Supplied data:

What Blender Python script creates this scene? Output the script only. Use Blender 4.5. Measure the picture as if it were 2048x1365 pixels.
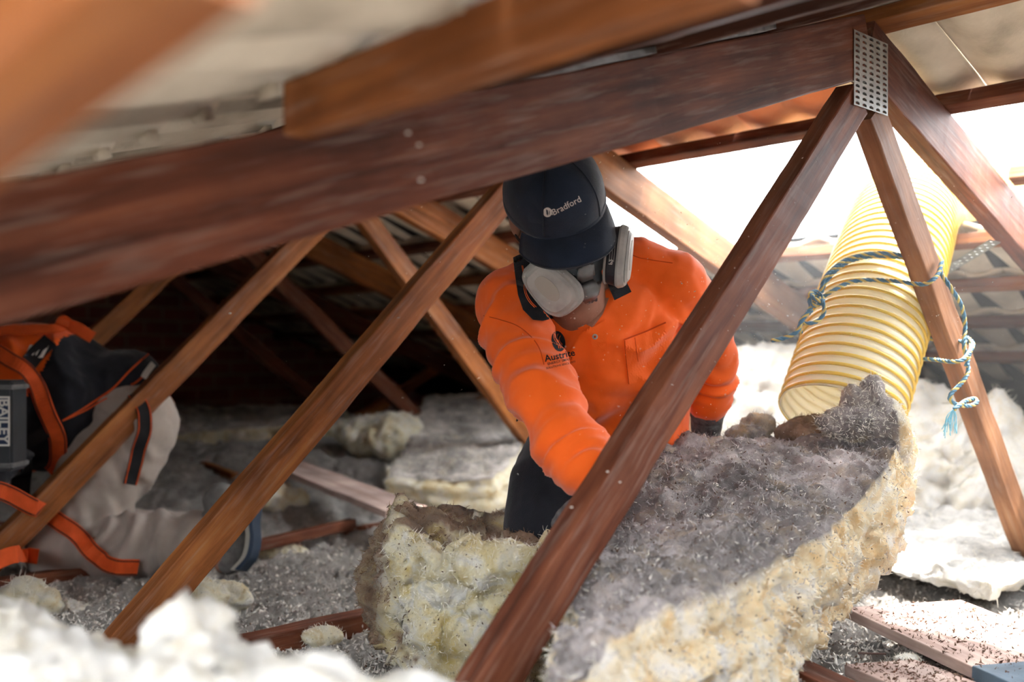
import bpy, bmesh, math, random
import numpy as np
from mathutils import Vector, Matrix
from mathutils.bvhtree import BVHTree

for o in list(bpy.data.objects):
    bpy.data.objects.remove(o)
SC = bpy.context.scene
COL = SC.collection
random.seed(7)
RNG = np.random.default_rng(11)

# ------------------------------------------------------------------ camera, world, light
CZ = 0.68                     # camera height over the plaster ceiling
FPX = 35 / 36 * 2048
HOR = 700.0
cam_d = bpy.data.cameras.new('camera')
cam = bpy.data.objects.new('camera', cam_d)
COL.objects.link(cam)
cam.location = (0, 0, CZ)
cam.rotation_euler = (math.radians(90), 0, 0)
cam_d.lens = 35
cam_d.sensor_width = 36
cam_d.shift_y = (HOR - 682.5) / 2048
cam_d.clip_start = 0.02
cam_d.dof.use_dof = True
cam_d.dof.focus_distance = 1.88
cam_d.dof.aperture_fstop = 2.2
SC.camera = cam

world = bpy.data.worlds.new('world')
SC.world = world
world.use_nodes = True
wb = world.node_tree.nodes['Background']
wb.inputs[0].default_value = (0.93, 0.965, 1.0, 1)
wb.inputs[1].default_value = 13.0

sun_d = bpy.data.lights.new('sun', 'SUN')
sun_d.energy = 30
sun_d.angle = math.radians(3.0)
sun_d.color = (1.0, 0.95, 0.87)
sun = bpy.data.objects.new('sun', sun_d)
COL.objects.link(sun)
SUN_TO = Vector((.30, .15, 1)).normalized()      # direction towards the sun
sun.rotation_euler = SUN_TO.to_track_quat('Z', 'Y').to_euler()
sun.location = (2, 2, 4)

vs = SC.view_settings
vs.view_transform = 'Standard'
vs.look = 'None'
vs.gamma = 1
vs.use_curve_mapping = False
vs.exposure = 0.38

# ------------------------------------------------------------------ frames
A0 = Vector((0.687, 1.965, 0))            # foot of the first truss apex
U = Vector((-0.681, 0.732, 0)).normalized()   # along the battens, away to the left
V = Vector((0.7323, 0.6810, 0)).normalized()  # across the roof, away to the right
Z = Vector((0, 0, 1))
TAN = 0.37                     # far slope
TAN_N = 0.325                 # near slope
SP = 0.90

def W(px, py, Y):
    return Vector(((px - 1024) / FPX * Y, Y, CZ + (HOR - py) / FPX * Y))

def F3(u, s, z):                 # roof frame to world; z relative to the camera height
    p = A0 + U * u + V * s
    return Vector((p.x, p.y, CZ + z))

def chordz(s):
    return 0.596 - (TAN * s if s > 0 else -TAN_N * s)

# ------------------------------------------------------------------ noise
def _h(i, j, k, seed):
    n = (i * 374761393 + j * 668265263 + k * 2147483647 + seed * 974711) & 0xffffffff
    n = ((n ^ (n >> 13)) * 1274126177) & 0xffffffff
    n = (n ^ (n >> 16)) & 0xffff
    return n / 65535.0

def vnoise(p, f=1.0, seed=0):
    q = np.asarray(p, dtype=np.float64) * f + 1000.0
    i = np.floor(q).astype(np.int64)
    t = q - i
    t = t * t * (3 - 2 * t)
    r = 0
    for a in (0, 1):
        wa = t[:, 0] if a else 1 - t[:, 0]
        for b in (0, 1):
            w2 = t[:, 1] if b else 1 - t[:, 1]
            for c in (0, 1):
                w3 = t[:, 2] if c else 1 - t[:, 2]
                r = r + wa * w2 * w3 * _h(i[:, 0] + a, i[:, 1] + b, i[:, 2] + c, seed)
    return r * 2 - 1

def fbm(p, f=1.0, octv=4, seed=0, gain=0.5):
    r = 0; a = 1.0
    for o in range(octv):
        r = r + a * vnoise(p, f * 2.07 ** o, seed + o * 17)
        a *= gain
    return r

# ------------------------------------------------------------------ object helpers
WL = {}                          # world location of translation-only objects

def tag(o, label=None, cat=None, group=None, kind=None):
    if label: o['label'] = label
    if cat: o['category'] = cat
    if group: o['group'] = group
    if kind: o['kind'] = kind
    return o

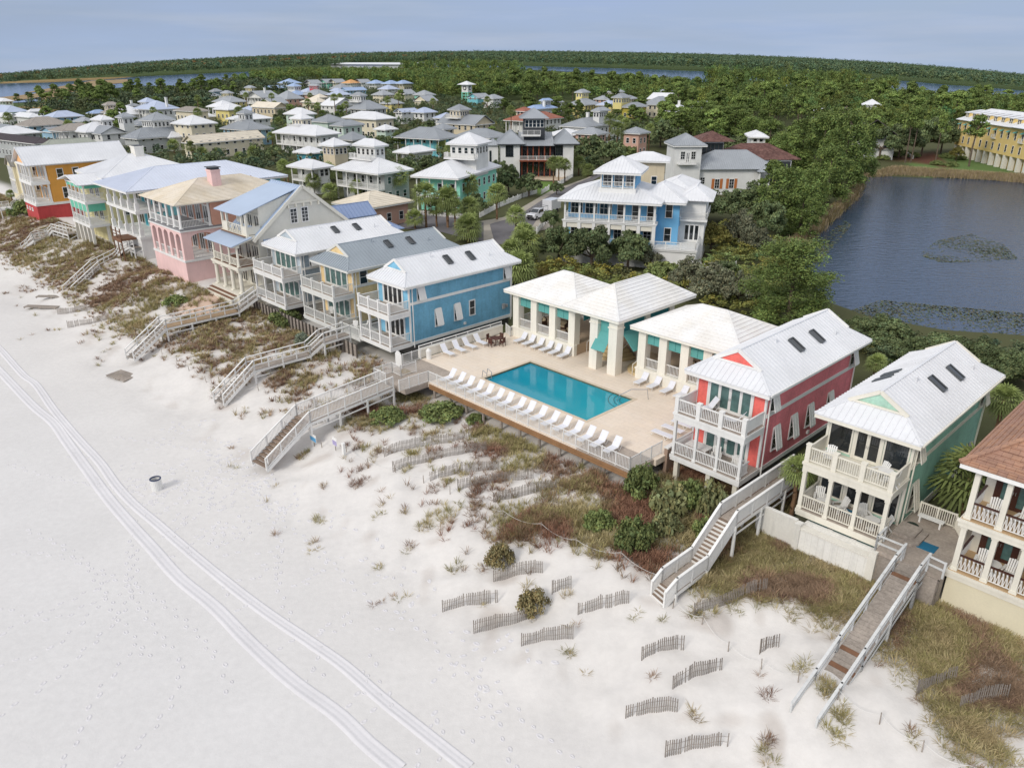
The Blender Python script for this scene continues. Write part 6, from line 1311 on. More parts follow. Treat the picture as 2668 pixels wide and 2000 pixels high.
P = at_h(1085, 177, 2); Q = at_h(862, 174, 2); v = P-Q; r = thing('long_shed', 'very long low white roofed building before the far lagoon', 'shed', (Q.x, Q.y, Q.z), math.atan2(v.y, v.x)); L = math.hypot(v.x, v.y)
# --- lane, van, fences, trailer
def road(name, pts, m, lift):
    V = [at_z(px, py, 3.4) for px, py in pts]; q = [(v.x, v.y, gz(v.x, v.y)+lift) for v in V]; mb = MB(); mb.poly(*q); o = mb.build(name, m); return tag(o, kind='structure')
ASPH = mat('asphalt', '#6d6a6c', .9, .1, .3, .06, 3.); CONC = mat('pale_concrete', '#a79f92', .85, .1, .4, .05)
LANE_L = [(1255, 640), (1245, 585), (1322, 570), (1440, 500), (1530, 470), (1580, 445)]; LANE_R = [(1400, 640), (1375, 600), (1430, 560), (1458, 530), (1520, 488), (1590, 452)]
def lane(name, L_, R_, m, lift, u0=0., u1=1.):
    mb = MB(); prev = None
    def res(P, n=30):
        d = [0]
        for a, b in zip(P[:-1], P[1:]): d.append(d[-1]+math.hypot(b[0]-a[0], b[1]-a[1]))
        return [(np.interp(d[-1]*i/n, d, [p[0] for p in P]), np.interp(d[-1]*i/n, d, [p[1] for p in P])) for i in range(n+1)]
    for p, q in zip(res(L_), res(R_)):
        a, b = at_z(*p, 3.4), at_z(*q, 3.4); e, f = a.lerp(b, u0), a.lerp(b, u1); e.z = f.z = max(gz(e.x, e.y), gz(f.x, f.y))+lift
        if prev: mb.poly(prev[0], prev[1], f, e)
        prev = (e, f)
    return tag(mb.build(name, m), kind='structure')
lane('pavement', LANE_L, LANE_R, CONC, .03, -.06, .24); lane('road', LANE_L, LANE_R, ASPH, .05, .24, 1.05)
lane('driveway', [(1378, 610), (1400, 575), (1430, 545)], [(1440, 600), (1440, 570), (1452, 548)], CONC, .07)
lane('side_road', [(1040, 565), (1150, 560), (1260, 585)], [(1040, 600), (1150, 610), (1260, 640)], ASPH, .06)
lane('forecourt', [(1360, 455), (1420, 462), (1475, 466)], [(1370, 475), (1420, 478), (1480, 478)], mat('pale_paving', '#c9b79f', .9), .05)
def picket(label, pxs, h=1., z=3.4):
    V = [at_z(px, py, z) for px, py in pxs]; o = V[0]; r = thing('picket_fence', label, 'fence', (o.x, o.y, gz(o.x, o.y)), 0); m = MB(); n = MB()
    for a, b in zip(V[:-1], V[1:]):
        L = (b-a).length; k = int(L/.3); za, zb = gz(a.x, a.y)-r.location.z, gz(b.x, b.y)-r.location.z; A2, B2 = Vector((a.x-o.x, a.y-o.y, za)), Vector((b.x-o.x, b.y-o.y, zb))
        for zz in (.3, .75): m.beam(A2+Vector((0,0,zz)), B2+Vector((0,0,zz)), .05, .1)
        for i in range(k): p = A2.lerp(B2, i/k); m.beam(p, p+Vector((0,0,h)), .16, .04, up=(B2-A2).cross(Vector((0,0,1))))
        for i in range(max(2, k//8)+1): p = A2.lerp(B2, i/max(2, k//8)); n.box(p.x-.1, p.y-.1, p.z-.2, p.x+.1, p.y+.1, p.z+h+.2)
    m.build('pickets', WHITE, r); n.build('post', WHITE, r)
picket('white picket fence along the far side of the lane below the palms', [(1250, 572), (1300, 545), (1360, 520), (1398, 508)])
picket('short white picket fence piece at the lawn beside the lane', [(1411, 510), (1430, 498)])
picket('white picket fence at the lawn corner under the three palms', [(1446, 493), (1470, 480), (1490, 468)])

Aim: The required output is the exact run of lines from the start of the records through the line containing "from mathutils.bvhtree import BVHTree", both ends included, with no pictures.

Task solution:
What Blender Python script creates this scene? Output the script only. Use Blender 4.5. Measure the picture as if it were 2048x1365 pixels.
import bpy, bmesh, math, random
import numpy as np
from mathutils import Vector, Matrix
from mathutils.bvhtree import BVHTree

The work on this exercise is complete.